TASK TO COMPLETE: A line counts if it contains the string "scene"; say how many such lines there are, giving only the number.

GIVEN DATA:
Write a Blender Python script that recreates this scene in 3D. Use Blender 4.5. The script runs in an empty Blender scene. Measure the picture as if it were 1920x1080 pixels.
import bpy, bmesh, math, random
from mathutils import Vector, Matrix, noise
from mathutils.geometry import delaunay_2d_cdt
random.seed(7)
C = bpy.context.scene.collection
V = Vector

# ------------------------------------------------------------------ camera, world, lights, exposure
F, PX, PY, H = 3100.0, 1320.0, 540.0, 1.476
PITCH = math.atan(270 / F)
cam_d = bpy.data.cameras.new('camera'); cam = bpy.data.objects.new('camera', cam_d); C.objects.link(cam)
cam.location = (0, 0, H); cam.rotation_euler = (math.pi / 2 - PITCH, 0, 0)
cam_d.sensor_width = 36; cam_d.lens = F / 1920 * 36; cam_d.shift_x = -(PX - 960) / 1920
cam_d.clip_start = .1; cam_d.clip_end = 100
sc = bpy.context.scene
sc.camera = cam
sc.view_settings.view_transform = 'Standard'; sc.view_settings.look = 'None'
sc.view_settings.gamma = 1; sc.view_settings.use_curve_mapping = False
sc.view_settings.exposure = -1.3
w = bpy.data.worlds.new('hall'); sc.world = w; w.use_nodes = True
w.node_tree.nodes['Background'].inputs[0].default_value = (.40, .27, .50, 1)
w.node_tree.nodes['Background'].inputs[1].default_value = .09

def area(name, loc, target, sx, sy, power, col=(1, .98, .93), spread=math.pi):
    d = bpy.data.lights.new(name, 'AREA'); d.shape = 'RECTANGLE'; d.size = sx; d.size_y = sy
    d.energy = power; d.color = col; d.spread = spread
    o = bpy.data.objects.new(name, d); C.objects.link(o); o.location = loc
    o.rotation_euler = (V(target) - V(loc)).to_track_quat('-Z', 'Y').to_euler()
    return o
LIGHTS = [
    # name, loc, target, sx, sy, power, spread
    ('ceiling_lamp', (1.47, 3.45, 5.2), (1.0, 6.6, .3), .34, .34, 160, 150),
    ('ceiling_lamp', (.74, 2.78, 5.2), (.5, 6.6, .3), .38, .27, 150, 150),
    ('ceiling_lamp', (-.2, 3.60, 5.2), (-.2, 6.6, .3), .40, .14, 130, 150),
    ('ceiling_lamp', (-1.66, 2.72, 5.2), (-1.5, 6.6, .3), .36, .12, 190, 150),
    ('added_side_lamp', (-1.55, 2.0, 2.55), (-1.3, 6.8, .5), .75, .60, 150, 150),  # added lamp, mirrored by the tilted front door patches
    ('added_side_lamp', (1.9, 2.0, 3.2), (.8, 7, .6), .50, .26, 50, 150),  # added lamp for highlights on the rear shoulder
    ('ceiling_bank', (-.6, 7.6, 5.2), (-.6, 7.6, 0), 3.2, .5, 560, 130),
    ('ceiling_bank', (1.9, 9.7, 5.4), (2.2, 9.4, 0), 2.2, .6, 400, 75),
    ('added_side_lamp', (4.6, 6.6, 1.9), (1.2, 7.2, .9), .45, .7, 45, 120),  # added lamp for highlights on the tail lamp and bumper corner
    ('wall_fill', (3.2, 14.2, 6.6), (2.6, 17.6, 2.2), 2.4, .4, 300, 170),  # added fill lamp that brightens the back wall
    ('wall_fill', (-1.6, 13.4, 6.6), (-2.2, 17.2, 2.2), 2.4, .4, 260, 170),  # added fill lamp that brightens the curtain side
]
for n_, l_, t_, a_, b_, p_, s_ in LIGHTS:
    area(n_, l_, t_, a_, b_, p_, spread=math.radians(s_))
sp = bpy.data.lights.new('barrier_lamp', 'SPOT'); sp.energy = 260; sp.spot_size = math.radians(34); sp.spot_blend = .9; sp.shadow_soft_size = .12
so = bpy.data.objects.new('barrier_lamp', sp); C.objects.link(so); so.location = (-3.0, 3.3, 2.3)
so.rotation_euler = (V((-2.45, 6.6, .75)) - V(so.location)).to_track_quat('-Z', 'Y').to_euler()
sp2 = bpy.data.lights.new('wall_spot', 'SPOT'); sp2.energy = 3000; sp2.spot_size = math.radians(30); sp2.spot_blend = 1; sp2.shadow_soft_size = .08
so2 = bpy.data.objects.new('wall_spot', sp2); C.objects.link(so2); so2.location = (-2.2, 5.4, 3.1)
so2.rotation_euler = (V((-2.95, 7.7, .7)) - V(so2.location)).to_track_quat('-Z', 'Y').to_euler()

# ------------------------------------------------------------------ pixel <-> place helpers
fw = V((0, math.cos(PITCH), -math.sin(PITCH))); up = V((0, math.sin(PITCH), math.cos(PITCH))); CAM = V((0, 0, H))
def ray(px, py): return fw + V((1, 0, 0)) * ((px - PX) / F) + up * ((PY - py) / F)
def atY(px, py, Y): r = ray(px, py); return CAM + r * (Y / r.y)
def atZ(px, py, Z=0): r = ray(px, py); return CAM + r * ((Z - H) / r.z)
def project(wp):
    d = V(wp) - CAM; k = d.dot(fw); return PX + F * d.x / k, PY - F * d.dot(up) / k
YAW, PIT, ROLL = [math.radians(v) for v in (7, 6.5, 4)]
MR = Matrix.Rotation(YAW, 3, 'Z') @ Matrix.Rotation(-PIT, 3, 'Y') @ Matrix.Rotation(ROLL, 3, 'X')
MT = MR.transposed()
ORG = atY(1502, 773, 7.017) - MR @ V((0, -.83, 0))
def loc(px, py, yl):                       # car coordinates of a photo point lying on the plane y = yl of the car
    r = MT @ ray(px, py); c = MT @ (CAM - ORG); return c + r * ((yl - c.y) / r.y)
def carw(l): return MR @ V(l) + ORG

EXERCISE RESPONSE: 3